I applied to Bard and got in, but after a brief visit, attended Earlham unseen.

Today they are much the same, though Bard may be a bit more tolerant of ideological eccentricity.

Date: 2004-01-07 02:10 pm (UTC)
From: [identity profile] supergee.livejournal.com
When I was at Swarthmore, we considered Bard, Reed, Oberlin, and Carlton the four schools closest to us.

Date: 2004-01-07 02:14 pm (UTC)
From: [identity profile] arisbe.livejournal.com
I recall President Bolling saying that he had no intention of turning Earlham int a Quaker Oberlin (or was it Antioch?) or an Indiana Swarthmore.

Date: 2004-01-07 03:29 pm (UTC)
From: [identity profile] joffridus.livejournal.com
"...Joel Kovel, who believes the Soviets were never a threat to the Americans and that U.S. criticism of communism was the product of hysteria."

I wouldn't say that they were never a threat, but it does seem to me that they weren't as much of a threat as we were led to believe. And I think that there was a lot of fear and criticism based on hysteria.

I think there was definitely some piling on

Date: 2004-01-07 04:23 pm (UTC)
From: [identity profile] calaf.livejournal.com
If you read about how the Cold War got started, you can see that a lot of people in a position to make decisions realized they could do very well politically and monetarily if there was a great power threat out there. And the Soviets did behave in enough inhuman ways so that it was easy to cast them in the part.

Very gradually, and in more ways than can be counted, we became them and they became us. Luckily, the transformation here is not quite complete. There're multiple ways to resist and the penalties for resisting here are nowhere near what they were under Stalin.

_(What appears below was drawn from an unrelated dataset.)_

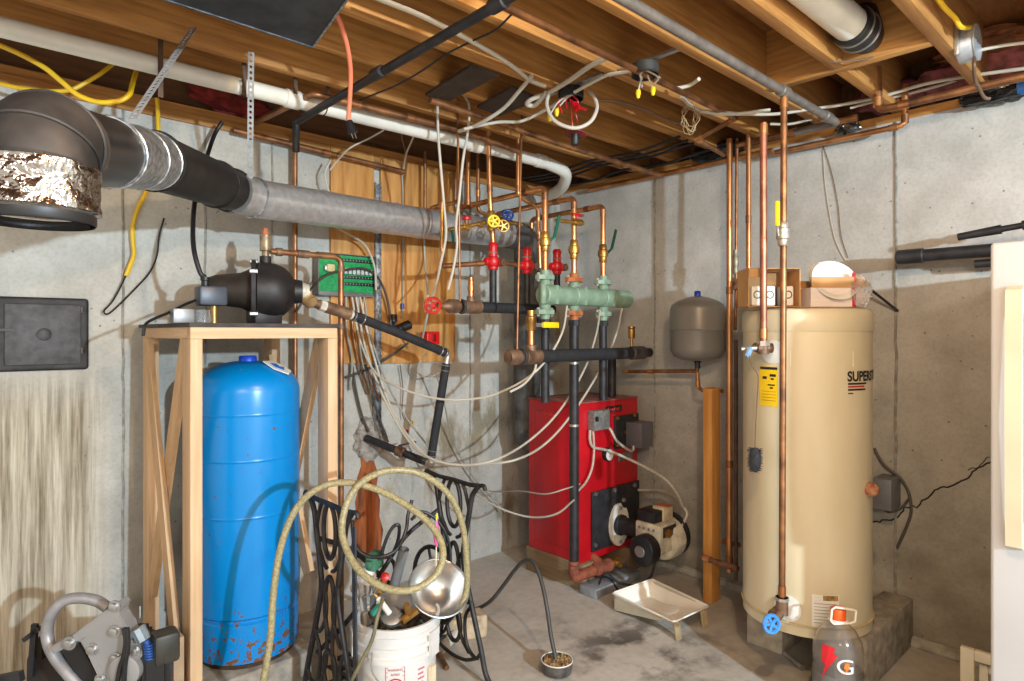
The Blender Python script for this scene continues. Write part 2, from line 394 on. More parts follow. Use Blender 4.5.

So we have no excuse for accepting the status quo, do we?

Date: 2004-01-07 03:48 pm (UTC)
From: [identity profile] thecatinside.livejournal.com
I applied to both Earlham and Oberlin and was accepted at both, but chose my woman's college instead. Earlham was my second favorite of the seven colleges to which I applied.

I'm on the far Left

Date: 2004-01-07 04:17 pm (UTC)
From: [identity profile] calaf.livejournal.com
. . . and yeah I tend to give people Nixon went after the benefit of the doubt.

But after the Verona documents came out . . . I sure wouldn't want to be the Alger Hiss professor of anything.

I've read one of Professor Kovel's books

Date: 2004-01-07 04:19 pm (UTC)
From: [identity profile] calaf.livejournal.com
Red Hunting in the Promised Land.

It's a great book, no doubt about it. He gets his ducks lined up. I just wonder what he makes of the Verona documents.

"Treason" is in the eye of the beholder.

Date: 2004-01-07 08:45 pm (UTC)
From: [identity profile] publius-aelius.livejournal.com
Robert E. Lee was a "traitor" to something, and so were the Founding Fathers. The Jesuits who disobeyed the murderous heretic Elizabeth Tudor in order to bring the Catholic Sacraments back to England have been called "traitors" by English historiagraphers, but I deem them to have been saints and heroes. These communist "fellow travelers" and spies thought they were "saving democracy"--which to them included social democracy--from the threat of fascist, capitalist terrorism. They are to be judged in the context of their times, not ours. And when that is done, there are many working class people all over the world who'd consider them worthy of the mausoleums in Red Square some of 'em got.